Write the data out again exactly, dropping any images it holds.

☆ ☆ ☆ ☆

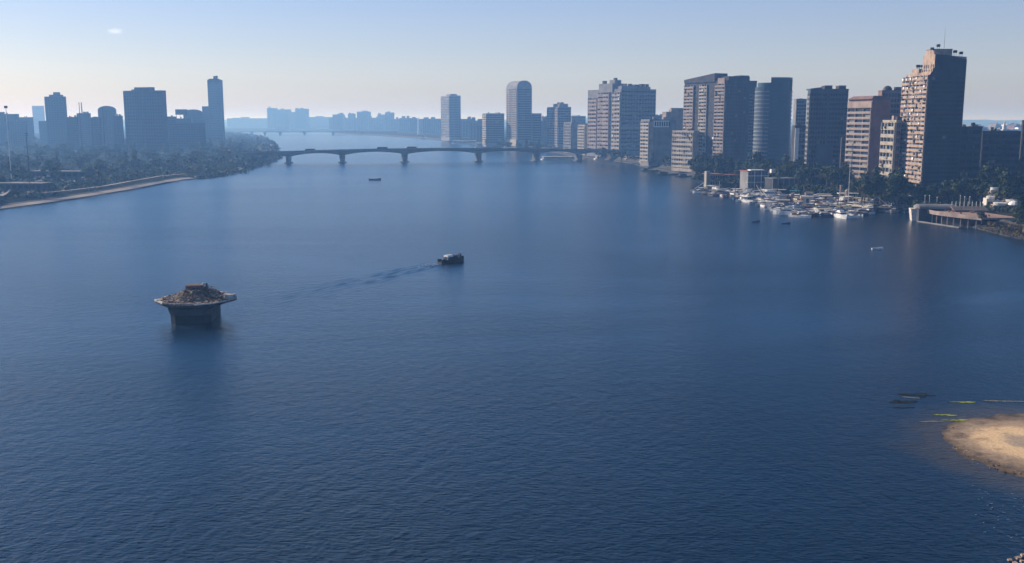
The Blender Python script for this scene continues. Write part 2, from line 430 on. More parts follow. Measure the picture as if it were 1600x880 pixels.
# --- the tall tan tower with stepped crown, nearest on the right
Y = 575; Ht = z_at(84, Y) - GZ
C, a_, W, D = frame_of(1408, 1447.5, 1502.5, Y, 45, 3)
root = tag(empty('apartment_tower', (C.x, C.y, GZ), a_), 'tallest tower on the right bank, tan sunlit balconies, stepped roof and mast', 'tower')
H = z_at(100, Y) - GZ - 1
b = MB(); b.prism([(0, 0), (W, 0), (W, D), (0, D)], -1.5, H - 5, M_tan)
b.prism([(0, 0), (W, 0), (W, D), (0, D)], H - 5, H - 1.5, M_tan, top=[(1.6, 0), (W, 0), (W, D), (1.6, D)]) if False else None
b.build('wall', root)
cw = MB(); cw.box(.5, W, 0, D * .45, H - 5, H - 3.3, M_tan); cw.box(1.4, W, 0, D * .45, H - 3.3, H - 1.6, M_tan)
cw2 = MB()
for q in range(5): cw2.box(2.28, 2.38, 1 + q * D * .085, 1.9 + q * D * .085, H - .9, H + .9, M_glass); cw2.box(1.28, 1.39, 1 + q * D * .085, 1.9 + q * D * .085, H - 3.0, H - 1.9, M_glass); cw2.box(1.7, 2.39, .6 + q * D * .085, 2.2 + q * D * .085, H - 1.58, H - 1.1, M_cream)
tag(cw2.build('window', root), None, kind='stuff')
cw.prism([(2.4, 0), (W, 0), (W, D * .45), (2.4, D * .45)], H - 1.6, lambda x, y: Ht - .4 - max(0, x - 9) * .11, M_tan)
cw.build('roof_storey', root)
st = MB(); st.box(0.3, W * .8, D * .45, D * .72, H - 5, H - 1.0, M_tan); st.build('roof_storey', root)
st = MB(); st.box(1.2, W * .7, D * .72, D * .99, H - 5, H - 3.6, M_tan); st.build('roof_storey', root)
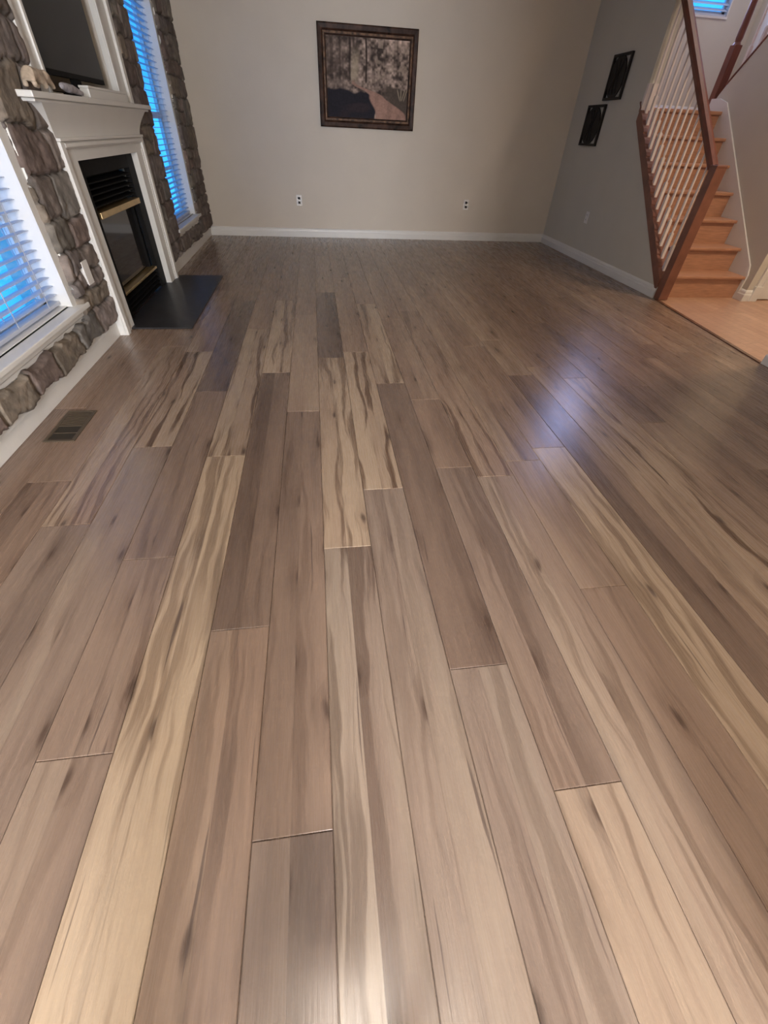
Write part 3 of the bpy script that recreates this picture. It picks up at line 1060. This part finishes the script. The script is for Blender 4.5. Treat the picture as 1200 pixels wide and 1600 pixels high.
# ------------------------------------------------------------------ fireplace insert and hearth
fi = thing('fireplace_insert', 'black metal fireplace insert with louvres, brass strips and glass door', 'fireplace', (-1.45, 4.03, 0.0))
sr = MB()
sr.box((XW - .02, YI - .005, 0.012), (-1.425, 3.60, ZO + .004), .002).box((XW - .02, 4.46, 0.012), (-1.425, YJ + .005, ZO + .004), .002).box((XW - .02, 3.60, .86), (-1.425, 4.46, ZO + .004), .002)
sr.build('surround', M['black'], fi)
MB().box((XW - .10, 3.60, 0.012), (XW - .06, 4.46, .86)).build('firebox_back', M['black'], fi)
for (za, n_) in ((.700, 5), (.035, 4)):
    for i in range(n_):
        lb = MB()
        zz = za + i * .031
        lb.prism([(XW - .055, zz), (XW + .012, zz - .006), (XW + .014, zz + .002), (XW - .05, zz + .014)], 'Y', 3.603, 4.457)
        lb.build('louvre', M['black'], fi)
MB().box((XW - .055, 3.603, .635), (XW + .035, 4.457, .672), .003).build('brass_hood', M['brass'], fi)
MB().box((XW - .055, 3.603, .165), (XW + .018, 4.457, .182), .003).build('brass_rail', M['brass'], fi)
MB().box((XW - .045, 3.64, .195), (XW - .040, 4.42, .625)).build('glass_door', M['glass_dark'], fi)
MB().box((XW - .055, 3.603, .182), (XW - .02, 3.645, .635), .002).build('door_stile', M['black'], fi)
MB().box((XW - .055, 4.415, .182), (XW - .02, 4.457, .635), .002).build('door_stile', M['black'], fi)

tag(MB().box((-1.44, 3.385, 0.0005), (-0.957, 4.885, 0.011), .003).build('hearth_slab', M['slate']), 'black slate hearth slab on the floor in front of the fireplace', 'hearth')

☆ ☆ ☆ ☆

**Exercise result:**
The Blender Python script for this scene continues. Write part 2, from line 430 on. More parts follow. Measure the picture as if it were 1600x880 pixels.
# --- the tall tan tower with stepped crown, nearest on the right
Y = 575; Ht = z_at(84, Y) - GZ
C, a_, W, D = frame_of(1408, 1447.5, 1502.5, Y, 45, 3)
root = tag(empty('apartment_tower', (C.x, C.y, GZ), a_), 'tallest tower on the right bank, tan sunlit balconies, stepped roof and mast', 'tower')
H = z_at(100, Y) - GZ - 1
b = MB(); b.prism([(0, 0), (W, 0), (W, D), (0, D)], -1.5, H - 5, M_tan)
b.prism([(0, 0), (W, 0), (W, D), (0, D)], H - 5, H - 1.5, M_tan, top=[(1.6, 0), (W, 0), (W, D), (1.6, D)]) if False else None
b.build('wall', root)
cw = MB(); cw.box(.5, W, 0, D * .45, H - 5, H - 3.3, M_tan); cw.box(1.4, W, 0, D * .45, H - 3.3, H - 1.6, M_tan)
cw2 = MB()
for q in range(5): cw2.box(2.28, 2.38, 1 + q * D * .085, 1.9 + q * D * .085, H - .9, H + .9, M_glass); cw2.box(1.28, 1.39, 1 + q * D * .085, 1.9 + q * D * .085, H - 3.0, H - 1.9, M_glass); cw2.box(1.7, 2.39, .6 + q * D * .085, 2.2 + q * D * .085, H - 1.58, H - 1.1, M_cream)
tag(cw2.build('window', root), None, kind='stuff')
cw.prism([(2.4, 0), (W, 0), (W, D * .45), (2.4, D * .45)], H - 1.6, lambda x, y: Ht - .4 - max(0, x - 9) * .11, M_tan)
cw.build('roof_storey', root)
st = MB(); st.box(0.3, W * .8, D * .45, D * .72, H - 5, H - 1.0, M_tan); st.build('roof_storey', root)
st = MB(); st.box(1.2, W * .7, D * .72, D * .99, H - 5, H - 3.6, M_tan); st.build('roof_storey', root)
Write part 3 of the bpy script that recreates this picture. It picks up at line 1060. This part finishes the script. The script is for Blender 4.5. Treat the picture as 1200 pixels wide and 1600 pixels high.
# ------------------------------------------------------------------ fireplace insert and hearth
fi = thing('fireplace_insert', 'black metal fireplace insert with louvres, brass strips and glass door', 'fireplace', (-1.45, 4.03, 0.0))
sr = MB()
sr.box((XW - .02, YI - .005, 0.012), (-1.425, 3.60, ZO + .004), .002).box((XW - .02, 4.46, 0.012), (-1.425, YJ + .005, ZO + .004), .002).box((XW - .02, 3.60, .86), (-1.425, 4.46, ZO + .004), .002)
sr.build('surround', M['black'], fi)
MB().box((XW - .10, 3.60, 0.012), (XW - .06, 4.46, .86)).build('firebox_back', M['black'], fi)
for (za, n_) in ((.700, 5), (.035, 4)):
    for i in range(n_):
        lb = MB()
        zz = za + i * .031
        lb.prism([(XW - .055, zz), (XW + .012, zz - .006), (XW + .014, zz + .002), (XW - .05, zz + .014)], 'Y', 3.603, 4.457)
        lb.build('louvre', M['black'], fi)
MB().box((XW - .055, 3.603, .635), (XW + .035, 4.457, .672), .003).build('brass_hood', M['brass'], fi)
MB().box((XW - .055, 3.603, .165), (XW + .018, 4.457, .182), .003).build('brass_rail', M['brass'], fi)
MB().box((XW - .045, 3.64, .195), (XW - .040, 4.42, .625)).build('glass_door', M['glass_dark'], fi)
MB().box((XW - .055, 3.603, .182), (XW - .02, 3.645, .635), .002).build('door_stile', M['black'], fi)
MB().box((XW - .055, 4.415, .182), (XW - .02, 4.457, .635), .002).build('door_stile', M['black'], fi)

tag(MB().box((-1.44, 3.385, 0.0005), (-0.957, 4.885, 0.011), .003).build('hearth_slab', M['slate']), 'black slate hearth slab on the floor in front of the fireplace', 'hearth')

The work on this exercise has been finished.